Task goal → Select from the data all lines with the word "this".

Material supplied →

= = =

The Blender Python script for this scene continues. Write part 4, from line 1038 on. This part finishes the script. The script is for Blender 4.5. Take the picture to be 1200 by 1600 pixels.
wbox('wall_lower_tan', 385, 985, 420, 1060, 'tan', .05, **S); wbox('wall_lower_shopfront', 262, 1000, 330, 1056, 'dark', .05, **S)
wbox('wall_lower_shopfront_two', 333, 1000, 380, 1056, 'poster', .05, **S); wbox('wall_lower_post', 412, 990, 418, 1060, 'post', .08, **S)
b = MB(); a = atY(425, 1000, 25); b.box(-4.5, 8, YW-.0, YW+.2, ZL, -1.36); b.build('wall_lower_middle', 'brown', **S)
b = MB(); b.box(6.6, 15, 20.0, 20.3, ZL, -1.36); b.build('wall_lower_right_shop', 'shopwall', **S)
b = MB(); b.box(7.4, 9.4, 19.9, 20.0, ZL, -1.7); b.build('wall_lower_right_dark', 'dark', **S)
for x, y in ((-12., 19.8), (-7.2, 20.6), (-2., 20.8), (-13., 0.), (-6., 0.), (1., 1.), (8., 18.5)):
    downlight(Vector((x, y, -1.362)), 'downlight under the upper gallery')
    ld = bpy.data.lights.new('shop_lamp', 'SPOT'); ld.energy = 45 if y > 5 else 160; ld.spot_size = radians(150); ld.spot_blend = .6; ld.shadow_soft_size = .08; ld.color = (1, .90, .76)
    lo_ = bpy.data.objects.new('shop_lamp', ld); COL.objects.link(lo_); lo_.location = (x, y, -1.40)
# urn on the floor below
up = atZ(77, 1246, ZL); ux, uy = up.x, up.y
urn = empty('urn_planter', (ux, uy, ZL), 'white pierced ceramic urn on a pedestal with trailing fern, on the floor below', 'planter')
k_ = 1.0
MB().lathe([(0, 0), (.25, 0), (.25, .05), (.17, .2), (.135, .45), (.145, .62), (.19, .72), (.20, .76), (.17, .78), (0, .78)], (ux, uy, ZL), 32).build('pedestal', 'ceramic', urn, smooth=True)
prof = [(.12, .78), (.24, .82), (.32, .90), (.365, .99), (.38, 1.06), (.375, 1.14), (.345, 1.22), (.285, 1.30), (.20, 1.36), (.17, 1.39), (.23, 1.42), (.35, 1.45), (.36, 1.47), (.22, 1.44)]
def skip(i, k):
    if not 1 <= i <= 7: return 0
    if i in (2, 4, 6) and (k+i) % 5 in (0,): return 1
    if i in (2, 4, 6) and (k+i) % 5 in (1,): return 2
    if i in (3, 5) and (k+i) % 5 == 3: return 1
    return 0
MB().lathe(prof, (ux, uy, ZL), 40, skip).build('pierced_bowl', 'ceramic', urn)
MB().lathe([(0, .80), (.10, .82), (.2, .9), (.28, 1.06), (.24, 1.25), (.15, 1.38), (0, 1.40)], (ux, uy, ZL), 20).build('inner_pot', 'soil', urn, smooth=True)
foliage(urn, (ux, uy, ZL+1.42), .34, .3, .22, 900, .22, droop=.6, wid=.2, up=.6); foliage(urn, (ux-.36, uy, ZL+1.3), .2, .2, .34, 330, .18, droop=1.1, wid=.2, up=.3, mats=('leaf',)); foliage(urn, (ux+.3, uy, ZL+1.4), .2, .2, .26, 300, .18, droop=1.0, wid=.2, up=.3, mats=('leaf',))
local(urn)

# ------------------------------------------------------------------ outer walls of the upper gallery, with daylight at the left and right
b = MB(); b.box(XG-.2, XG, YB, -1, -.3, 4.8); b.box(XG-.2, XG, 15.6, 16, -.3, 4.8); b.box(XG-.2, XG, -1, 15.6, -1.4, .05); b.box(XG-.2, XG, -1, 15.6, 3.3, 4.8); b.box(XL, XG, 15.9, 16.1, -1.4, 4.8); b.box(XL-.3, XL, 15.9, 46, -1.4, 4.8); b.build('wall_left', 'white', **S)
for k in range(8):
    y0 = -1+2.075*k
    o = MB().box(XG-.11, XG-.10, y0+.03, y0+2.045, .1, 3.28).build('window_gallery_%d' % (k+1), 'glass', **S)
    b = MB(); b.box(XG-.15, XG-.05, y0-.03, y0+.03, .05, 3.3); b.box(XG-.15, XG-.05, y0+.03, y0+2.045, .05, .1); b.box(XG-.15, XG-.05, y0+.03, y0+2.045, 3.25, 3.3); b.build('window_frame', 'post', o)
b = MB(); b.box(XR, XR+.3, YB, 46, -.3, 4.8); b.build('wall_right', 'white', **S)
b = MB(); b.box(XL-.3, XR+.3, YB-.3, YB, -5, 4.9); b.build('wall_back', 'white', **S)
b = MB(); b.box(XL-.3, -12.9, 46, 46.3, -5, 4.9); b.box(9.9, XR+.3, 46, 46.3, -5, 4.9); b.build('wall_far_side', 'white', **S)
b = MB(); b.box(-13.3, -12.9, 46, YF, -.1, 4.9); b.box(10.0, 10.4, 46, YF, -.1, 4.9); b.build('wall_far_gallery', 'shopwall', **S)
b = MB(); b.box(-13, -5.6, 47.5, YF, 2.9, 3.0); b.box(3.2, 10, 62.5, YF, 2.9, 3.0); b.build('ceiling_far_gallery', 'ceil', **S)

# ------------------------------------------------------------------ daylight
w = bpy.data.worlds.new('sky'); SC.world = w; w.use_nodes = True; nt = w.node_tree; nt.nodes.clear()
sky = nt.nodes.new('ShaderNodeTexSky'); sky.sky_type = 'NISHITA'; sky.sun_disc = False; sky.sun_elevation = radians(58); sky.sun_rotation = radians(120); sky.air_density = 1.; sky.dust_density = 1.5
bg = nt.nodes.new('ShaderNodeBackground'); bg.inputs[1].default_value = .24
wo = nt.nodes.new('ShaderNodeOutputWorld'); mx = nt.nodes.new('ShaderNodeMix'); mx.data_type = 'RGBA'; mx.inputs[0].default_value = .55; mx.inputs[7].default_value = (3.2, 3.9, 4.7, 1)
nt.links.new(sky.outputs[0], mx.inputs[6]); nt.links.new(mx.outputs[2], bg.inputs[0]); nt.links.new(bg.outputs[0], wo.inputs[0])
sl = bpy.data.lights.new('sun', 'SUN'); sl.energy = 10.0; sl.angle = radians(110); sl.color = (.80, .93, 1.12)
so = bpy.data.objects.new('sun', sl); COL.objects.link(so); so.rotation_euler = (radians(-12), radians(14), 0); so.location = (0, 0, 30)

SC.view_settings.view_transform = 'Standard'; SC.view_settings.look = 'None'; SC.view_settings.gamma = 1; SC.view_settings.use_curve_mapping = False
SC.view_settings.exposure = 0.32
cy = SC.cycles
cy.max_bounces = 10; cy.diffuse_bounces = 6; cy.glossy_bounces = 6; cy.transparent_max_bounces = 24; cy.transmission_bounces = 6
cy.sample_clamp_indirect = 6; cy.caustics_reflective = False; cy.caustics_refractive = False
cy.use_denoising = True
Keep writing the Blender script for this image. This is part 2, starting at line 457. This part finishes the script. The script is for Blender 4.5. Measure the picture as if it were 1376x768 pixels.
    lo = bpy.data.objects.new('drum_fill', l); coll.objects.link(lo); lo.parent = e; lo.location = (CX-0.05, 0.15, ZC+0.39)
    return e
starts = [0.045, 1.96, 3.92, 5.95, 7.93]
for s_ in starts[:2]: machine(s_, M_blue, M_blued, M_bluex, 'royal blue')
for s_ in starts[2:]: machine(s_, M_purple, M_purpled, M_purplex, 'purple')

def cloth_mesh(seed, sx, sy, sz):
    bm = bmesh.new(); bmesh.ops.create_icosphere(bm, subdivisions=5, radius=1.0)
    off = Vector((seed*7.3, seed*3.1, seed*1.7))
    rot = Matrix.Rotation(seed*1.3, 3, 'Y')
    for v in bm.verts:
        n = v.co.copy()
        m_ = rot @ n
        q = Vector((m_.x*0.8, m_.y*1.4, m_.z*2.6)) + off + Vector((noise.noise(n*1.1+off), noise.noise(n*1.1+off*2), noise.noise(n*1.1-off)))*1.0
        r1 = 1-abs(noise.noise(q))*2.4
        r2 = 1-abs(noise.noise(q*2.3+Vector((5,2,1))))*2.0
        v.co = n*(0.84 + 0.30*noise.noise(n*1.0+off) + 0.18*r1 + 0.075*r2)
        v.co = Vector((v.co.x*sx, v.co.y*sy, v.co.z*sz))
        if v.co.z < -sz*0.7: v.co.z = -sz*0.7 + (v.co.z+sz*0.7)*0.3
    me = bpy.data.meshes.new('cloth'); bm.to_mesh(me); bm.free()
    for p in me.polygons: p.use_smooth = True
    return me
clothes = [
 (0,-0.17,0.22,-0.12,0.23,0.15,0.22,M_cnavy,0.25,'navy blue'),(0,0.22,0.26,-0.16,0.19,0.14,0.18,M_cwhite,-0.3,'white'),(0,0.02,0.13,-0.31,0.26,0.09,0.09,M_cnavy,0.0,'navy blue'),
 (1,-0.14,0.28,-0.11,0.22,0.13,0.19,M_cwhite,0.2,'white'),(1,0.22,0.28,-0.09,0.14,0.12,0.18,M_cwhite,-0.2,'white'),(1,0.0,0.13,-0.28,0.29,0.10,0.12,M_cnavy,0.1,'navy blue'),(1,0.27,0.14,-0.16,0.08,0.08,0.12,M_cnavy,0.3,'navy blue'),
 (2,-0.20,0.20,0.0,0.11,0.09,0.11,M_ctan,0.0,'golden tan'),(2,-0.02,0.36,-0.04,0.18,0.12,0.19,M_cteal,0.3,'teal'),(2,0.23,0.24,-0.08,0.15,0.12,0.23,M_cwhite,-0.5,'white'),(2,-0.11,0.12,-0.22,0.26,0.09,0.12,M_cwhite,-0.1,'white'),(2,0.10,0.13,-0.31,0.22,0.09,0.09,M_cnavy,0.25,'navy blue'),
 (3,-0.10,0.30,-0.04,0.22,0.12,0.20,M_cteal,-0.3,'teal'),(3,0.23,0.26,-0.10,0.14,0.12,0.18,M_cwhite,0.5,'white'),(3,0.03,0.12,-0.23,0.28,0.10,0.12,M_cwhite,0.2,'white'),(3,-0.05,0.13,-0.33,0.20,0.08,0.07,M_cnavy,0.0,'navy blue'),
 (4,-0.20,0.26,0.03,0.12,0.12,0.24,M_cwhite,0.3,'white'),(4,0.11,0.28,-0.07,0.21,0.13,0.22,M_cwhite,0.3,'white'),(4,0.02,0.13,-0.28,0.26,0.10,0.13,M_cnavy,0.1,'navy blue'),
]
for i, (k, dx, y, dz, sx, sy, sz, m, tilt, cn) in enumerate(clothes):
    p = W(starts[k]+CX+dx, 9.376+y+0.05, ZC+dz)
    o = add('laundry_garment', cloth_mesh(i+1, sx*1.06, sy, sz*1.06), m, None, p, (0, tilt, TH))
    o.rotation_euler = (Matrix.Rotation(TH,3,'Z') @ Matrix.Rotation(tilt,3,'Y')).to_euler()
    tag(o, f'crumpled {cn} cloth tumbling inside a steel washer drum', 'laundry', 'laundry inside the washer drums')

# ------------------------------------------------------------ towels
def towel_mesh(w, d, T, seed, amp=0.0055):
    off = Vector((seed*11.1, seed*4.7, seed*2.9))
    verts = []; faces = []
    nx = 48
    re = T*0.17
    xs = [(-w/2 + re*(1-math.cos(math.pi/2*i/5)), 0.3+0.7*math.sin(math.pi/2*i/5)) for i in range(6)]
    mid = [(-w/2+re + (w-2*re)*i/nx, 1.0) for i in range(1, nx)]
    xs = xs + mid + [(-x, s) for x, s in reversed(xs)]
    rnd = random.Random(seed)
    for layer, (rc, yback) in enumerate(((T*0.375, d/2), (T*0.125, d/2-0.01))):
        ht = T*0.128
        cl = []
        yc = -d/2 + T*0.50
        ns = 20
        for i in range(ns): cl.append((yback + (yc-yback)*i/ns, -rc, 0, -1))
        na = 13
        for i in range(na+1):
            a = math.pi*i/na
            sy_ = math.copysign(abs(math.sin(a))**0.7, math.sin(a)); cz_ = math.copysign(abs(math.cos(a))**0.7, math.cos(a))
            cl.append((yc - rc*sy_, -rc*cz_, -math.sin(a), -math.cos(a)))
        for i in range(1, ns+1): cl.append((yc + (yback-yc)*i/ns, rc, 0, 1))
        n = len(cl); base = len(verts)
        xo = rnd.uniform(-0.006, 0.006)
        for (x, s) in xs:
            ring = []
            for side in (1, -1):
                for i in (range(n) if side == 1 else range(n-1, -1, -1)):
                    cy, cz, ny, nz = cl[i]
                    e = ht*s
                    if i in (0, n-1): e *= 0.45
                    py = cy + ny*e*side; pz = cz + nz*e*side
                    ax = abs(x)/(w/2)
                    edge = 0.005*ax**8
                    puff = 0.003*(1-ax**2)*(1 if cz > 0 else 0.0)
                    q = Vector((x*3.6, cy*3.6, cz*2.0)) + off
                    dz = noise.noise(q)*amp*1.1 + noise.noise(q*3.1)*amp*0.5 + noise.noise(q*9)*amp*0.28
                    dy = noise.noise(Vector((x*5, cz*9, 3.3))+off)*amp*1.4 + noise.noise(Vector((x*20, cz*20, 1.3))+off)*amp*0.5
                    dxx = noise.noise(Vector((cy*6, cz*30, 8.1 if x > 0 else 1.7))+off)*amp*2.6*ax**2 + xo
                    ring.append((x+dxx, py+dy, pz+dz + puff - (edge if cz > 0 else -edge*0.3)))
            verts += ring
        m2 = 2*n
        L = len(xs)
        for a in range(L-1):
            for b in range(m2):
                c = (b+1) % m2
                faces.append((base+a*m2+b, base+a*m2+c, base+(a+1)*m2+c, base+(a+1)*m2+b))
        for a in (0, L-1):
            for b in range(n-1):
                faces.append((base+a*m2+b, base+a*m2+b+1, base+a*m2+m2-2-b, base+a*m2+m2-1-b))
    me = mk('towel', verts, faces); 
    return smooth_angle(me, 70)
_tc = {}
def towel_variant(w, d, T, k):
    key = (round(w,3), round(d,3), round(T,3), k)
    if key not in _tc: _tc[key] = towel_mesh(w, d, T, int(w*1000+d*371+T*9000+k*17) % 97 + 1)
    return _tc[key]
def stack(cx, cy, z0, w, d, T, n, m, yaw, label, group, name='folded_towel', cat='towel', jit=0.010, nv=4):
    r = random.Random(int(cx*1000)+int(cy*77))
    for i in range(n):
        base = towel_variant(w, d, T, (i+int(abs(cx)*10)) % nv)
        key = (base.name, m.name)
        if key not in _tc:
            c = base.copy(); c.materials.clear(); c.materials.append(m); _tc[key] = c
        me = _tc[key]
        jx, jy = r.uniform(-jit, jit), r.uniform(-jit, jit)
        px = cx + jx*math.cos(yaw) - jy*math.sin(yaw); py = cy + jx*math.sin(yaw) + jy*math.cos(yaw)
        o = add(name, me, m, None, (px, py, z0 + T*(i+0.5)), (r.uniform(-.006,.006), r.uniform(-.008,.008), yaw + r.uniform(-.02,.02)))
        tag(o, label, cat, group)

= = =

Response to the task →
The Blender Python script for this scene continues. Write part 4, from line 1038 on. This part finishes the script. The script is for Blender 4.5. Take the picture to be 1200 by 1600 pixels.
Keep writing the Blender script for this image. This is part 2, starting at line 457. This part finishes the script. The script is for Blender 4.5. Measure the picture as if it were 1376x768 pixels.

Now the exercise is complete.